И вот, недавно немецкая молодежь заново открыла для себя Гельдерлина, и его предостережения немцам обрели новое, большее значение, и вновь во всю мощь засияла звезда этого прекрасного чужака, хотя и взошла она в такие времена и в такой атмосфере, которые всякое восхищение легко превращают в моду. И действительно возникла мода на Гельдерлина, так что сегодня стихи этого далеко не всем доступного поэта у иных дам красуются на столе рядом со сборником изречений Будды и рассказами Тагора. Мода, впрочем, почти сошла уже на нет, и в конечном счете она оставила нам кое-что доброе: филологи и издатели занялись Гельдерлином, и теперь у нас есть добротные, красивые издания его сочинений и писем.
Пусть Гельдерлин, как я полагаю, не был по-настоящему понят теми, кто в последние годы довольно шумно поднимал его на щит, и все же нельзя считать случайностью, что вспомнили о нем именно сейчас, в разгромленной Германии, взбудораженной, пронизанной эсхатологическими настроениями.
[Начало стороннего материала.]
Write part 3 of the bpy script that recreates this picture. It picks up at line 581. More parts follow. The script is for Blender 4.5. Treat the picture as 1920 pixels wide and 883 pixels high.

Не только экстатичность его пламенных гимнов, в ту революционную эпоху звучавших подчас как своеобразные манифесты, но, прежде всего, сам образ этого поэта, осененный подлинной духовностью и благородной сверхчеловечностью, оказал столь сильное воздействие на людей в эти времена глубокой коррупции и безнадежной зависимости от материальных сторон бытия. Ибо Гельдерлин не только поэт, и его творчество, и само его существо не исчерпываются только написанными им стихами — он больше этого, он представляет тип героического человека.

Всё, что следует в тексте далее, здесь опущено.